AELP concerned over employers ‘auctioning access to funding pots’

The Association of Employment and Learning Providers has claimed that some large employers are auctioning off access to their Apprentice Levy funding pots. The AELP has come out strongly in its response to the government’s plans for reforming the funding of apprenticeships and has focused its ire on the proposal of making funding rates negotiable.

“Funding rates should not be negotiable,” the submission stated. “Fundamentally we still believe negotiating a price for education and training is wrong. There is no other part of DfE’s education and training system where the rates for delivery are not set. We believe that keeping negotiated funding will lead to a fall in quality of provision and impact the social mobility agenda.

“Such a policy encourages inappropriate behaviour and, for example, we are already seeing employers asking providers to pay them to have access to their levy – this has to be wrong.” The AELP’s solution is simple: all apprenticeship funding should be set rates.

 

‘Funding has been slashed’

The AELP also claims that 16-18 funding is not adequate, saying that it had received a high volume of concern from members who engage with 340,000 employers. “The fundamental issue appears to be the Framework funding rate for 16 – 18. In many cases the funding has been slashed; however there is no properly priced apprenticeship Standard to move to.

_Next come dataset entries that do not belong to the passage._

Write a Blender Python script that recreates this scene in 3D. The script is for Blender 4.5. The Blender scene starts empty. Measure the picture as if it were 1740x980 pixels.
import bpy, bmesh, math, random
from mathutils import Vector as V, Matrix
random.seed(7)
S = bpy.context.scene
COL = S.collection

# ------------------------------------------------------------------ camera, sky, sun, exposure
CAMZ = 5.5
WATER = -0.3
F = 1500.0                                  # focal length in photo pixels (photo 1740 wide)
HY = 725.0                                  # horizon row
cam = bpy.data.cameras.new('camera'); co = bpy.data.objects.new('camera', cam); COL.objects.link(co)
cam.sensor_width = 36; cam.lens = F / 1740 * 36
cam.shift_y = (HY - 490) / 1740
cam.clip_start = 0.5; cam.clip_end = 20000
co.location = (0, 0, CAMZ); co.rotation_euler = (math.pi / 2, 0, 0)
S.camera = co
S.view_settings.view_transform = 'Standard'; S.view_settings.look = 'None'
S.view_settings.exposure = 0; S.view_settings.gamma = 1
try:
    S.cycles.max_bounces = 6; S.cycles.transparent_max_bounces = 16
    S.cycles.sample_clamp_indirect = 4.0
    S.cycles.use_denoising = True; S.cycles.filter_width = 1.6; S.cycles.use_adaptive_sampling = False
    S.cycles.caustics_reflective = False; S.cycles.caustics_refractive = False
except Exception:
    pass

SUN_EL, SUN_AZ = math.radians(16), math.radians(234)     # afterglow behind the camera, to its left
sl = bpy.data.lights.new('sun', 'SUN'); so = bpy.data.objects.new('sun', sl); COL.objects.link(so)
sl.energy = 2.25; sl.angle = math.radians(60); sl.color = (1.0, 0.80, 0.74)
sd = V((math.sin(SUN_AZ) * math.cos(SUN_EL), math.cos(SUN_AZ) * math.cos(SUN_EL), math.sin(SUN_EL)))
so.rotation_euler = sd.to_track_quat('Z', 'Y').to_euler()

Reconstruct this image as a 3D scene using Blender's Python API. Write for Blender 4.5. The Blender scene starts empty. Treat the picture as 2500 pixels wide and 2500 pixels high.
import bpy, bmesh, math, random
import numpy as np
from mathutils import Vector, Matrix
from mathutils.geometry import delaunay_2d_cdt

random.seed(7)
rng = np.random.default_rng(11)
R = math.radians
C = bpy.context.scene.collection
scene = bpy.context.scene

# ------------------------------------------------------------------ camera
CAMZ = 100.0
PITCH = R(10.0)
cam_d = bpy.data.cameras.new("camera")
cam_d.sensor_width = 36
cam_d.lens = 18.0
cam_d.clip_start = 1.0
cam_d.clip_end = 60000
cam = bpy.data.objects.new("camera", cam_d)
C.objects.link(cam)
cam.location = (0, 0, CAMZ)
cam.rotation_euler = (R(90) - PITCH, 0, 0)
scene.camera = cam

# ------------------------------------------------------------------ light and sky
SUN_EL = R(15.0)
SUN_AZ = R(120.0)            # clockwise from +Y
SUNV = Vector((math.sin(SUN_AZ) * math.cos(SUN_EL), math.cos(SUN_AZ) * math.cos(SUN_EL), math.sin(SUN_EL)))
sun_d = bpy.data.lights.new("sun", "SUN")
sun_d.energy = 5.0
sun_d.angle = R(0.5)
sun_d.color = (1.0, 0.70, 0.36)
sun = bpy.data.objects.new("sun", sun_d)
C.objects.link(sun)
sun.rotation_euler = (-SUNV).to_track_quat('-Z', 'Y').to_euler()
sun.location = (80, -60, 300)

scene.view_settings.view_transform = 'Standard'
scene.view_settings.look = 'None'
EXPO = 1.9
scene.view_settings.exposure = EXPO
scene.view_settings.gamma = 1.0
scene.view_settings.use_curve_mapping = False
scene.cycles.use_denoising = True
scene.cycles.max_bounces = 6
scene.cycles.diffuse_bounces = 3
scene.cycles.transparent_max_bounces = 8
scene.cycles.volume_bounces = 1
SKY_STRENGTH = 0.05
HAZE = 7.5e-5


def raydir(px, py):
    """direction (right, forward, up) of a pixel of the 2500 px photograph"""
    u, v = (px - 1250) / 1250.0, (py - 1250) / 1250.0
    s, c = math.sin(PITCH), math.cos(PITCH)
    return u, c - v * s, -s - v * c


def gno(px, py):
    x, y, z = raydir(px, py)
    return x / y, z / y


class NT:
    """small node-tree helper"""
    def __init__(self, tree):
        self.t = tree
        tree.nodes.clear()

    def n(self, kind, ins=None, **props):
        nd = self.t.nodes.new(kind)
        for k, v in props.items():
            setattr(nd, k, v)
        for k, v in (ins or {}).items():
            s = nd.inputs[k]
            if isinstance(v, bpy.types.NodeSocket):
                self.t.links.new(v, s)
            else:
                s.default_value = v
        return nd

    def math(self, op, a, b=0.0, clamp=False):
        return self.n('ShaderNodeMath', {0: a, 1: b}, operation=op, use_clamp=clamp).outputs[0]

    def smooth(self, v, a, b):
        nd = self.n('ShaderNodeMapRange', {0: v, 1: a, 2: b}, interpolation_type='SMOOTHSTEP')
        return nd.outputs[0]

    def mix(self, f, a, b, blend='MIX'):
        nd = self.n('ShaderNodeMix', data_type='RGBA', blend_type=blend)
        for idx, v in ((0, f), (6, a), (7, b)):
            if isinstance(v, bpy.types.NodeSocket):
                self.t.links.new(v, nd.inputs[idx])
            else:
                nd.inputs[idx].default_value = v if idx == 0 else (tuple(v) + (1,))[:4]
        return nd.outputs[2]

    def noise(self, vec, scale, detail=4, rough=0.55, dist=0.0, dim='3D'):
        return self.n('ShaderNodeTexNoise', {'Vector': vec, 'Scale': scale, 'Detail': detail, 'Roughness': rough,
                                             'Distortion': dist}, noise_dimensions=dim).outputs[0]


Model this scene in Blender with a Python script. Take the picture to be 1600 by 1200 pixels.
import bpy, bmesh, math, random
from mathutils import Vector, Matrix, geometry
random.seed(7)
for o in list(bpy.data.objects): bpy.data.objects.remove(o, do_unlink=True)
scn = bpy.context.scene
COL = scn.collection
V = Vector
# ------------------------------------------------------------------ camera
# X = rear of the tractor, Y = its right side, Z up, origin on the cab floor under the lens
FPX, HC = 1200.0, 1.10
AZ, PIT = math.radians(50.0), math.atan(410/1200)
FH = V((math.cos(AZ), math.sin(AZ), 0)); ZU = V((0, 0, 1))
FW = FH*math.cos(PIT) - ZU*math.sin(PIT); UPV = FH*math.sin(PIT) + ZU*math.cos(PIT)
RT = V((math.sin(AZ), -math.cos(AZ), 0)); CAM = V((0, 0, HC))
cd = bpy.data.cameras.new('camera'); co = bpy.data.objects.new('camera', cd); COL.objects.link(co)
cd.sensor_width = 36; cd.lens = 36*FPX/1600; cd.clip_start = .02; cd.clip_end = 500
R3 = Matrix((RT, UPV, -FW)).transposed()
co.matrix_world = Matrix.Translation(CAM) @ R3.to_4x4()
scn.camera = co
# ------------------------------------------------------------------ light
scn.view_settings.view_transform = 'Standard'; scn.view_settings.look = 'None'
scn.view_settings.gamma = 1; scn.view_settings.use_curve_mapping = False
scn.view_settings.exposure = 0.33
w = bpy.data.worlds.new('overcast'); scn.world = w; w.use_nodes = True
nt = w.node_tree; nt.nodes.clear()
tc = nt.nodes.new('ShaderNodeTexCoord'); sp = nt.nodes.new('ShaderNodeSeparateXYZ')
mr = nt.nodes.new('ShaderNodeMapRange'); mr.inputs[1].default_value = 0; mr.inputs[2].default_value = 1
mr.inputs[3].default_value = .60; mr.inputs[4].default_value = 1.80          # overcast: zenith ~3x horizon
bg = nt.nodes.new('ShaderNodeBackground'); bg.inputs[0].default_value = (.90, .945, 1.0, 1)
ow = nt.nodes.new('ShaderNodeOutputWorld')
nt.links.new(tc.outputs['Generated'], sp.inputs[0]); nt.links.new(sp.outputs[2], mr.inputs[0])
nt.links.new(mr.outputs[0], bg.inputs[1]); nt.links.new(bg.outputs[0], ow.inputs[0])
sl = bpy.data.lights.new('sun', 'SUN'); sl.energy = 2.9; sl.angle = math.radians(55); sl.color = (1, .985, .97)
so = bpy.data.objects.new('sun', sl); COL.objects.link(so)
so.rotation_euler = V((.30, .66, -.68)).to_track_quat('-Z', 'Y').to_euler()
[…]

The AELP says it fears that the removal of area uplift and disadvantage uplift from funding rates would mean that “learners with most need will be abandoned and areas such as central London will become apprenticeship deserts.

In the AELP’s view, the solution lies in maintaining the framework funding rates at current rates until there is an approved Standard and costed End Point Assessment to move to, that has been in place for at least 6 months.”

 

Timeframe is ‘too short’

In common with several observers – including business groups and employers – the AELP is also concerned with the proposed timeframes for implementation, saying that the register and procurement timescales before going live are now too tight. “The timing of announcing whether a provider is on the register through to starting learners is too short,” the AELP says.

Indeed, the AELP says it fears the system will collapse, “As there will be insufficient time between March 2017’s confirmation of a provider’s ability to deliver Apprenticeships and enabling starts from May 1st

The Association suggests a set of solution to these concerns, including:

Learner transition – A key transitional principle should be that any existing learner is 
able to complete with the same funding, same expected end date, same prime provider and same subcontracting arrangements whether or not their provider(s) is/are on the new register and whether or not the subcontracting is valid under any new rules.

New apprentice starts for levy paying employers begin from 1 May 2017 and will be delivered by providers from the new apprenticeship register.

Non levy paying employers’ Apprenticeships will be delivered by existing providers using their existing contracts through to 31 July 2017. These contracts are already in place and would just need a variation to allow starts up to end-July 2017. New starts from 1 August 2017 would be from the providers with new contracts. This would 
allow time from March to August 2017 to sort out any procurement process issues, e.g. minor incomplete submissions rather than failed submissions and contract size problems

Subcontractors are required to be on the apprenticeship register by April 2018 to continue to deliver for all new starts – to allow limited resource to focus on getting the prime contractors on the register for levy payers and contracts set up for non- levy paying leads.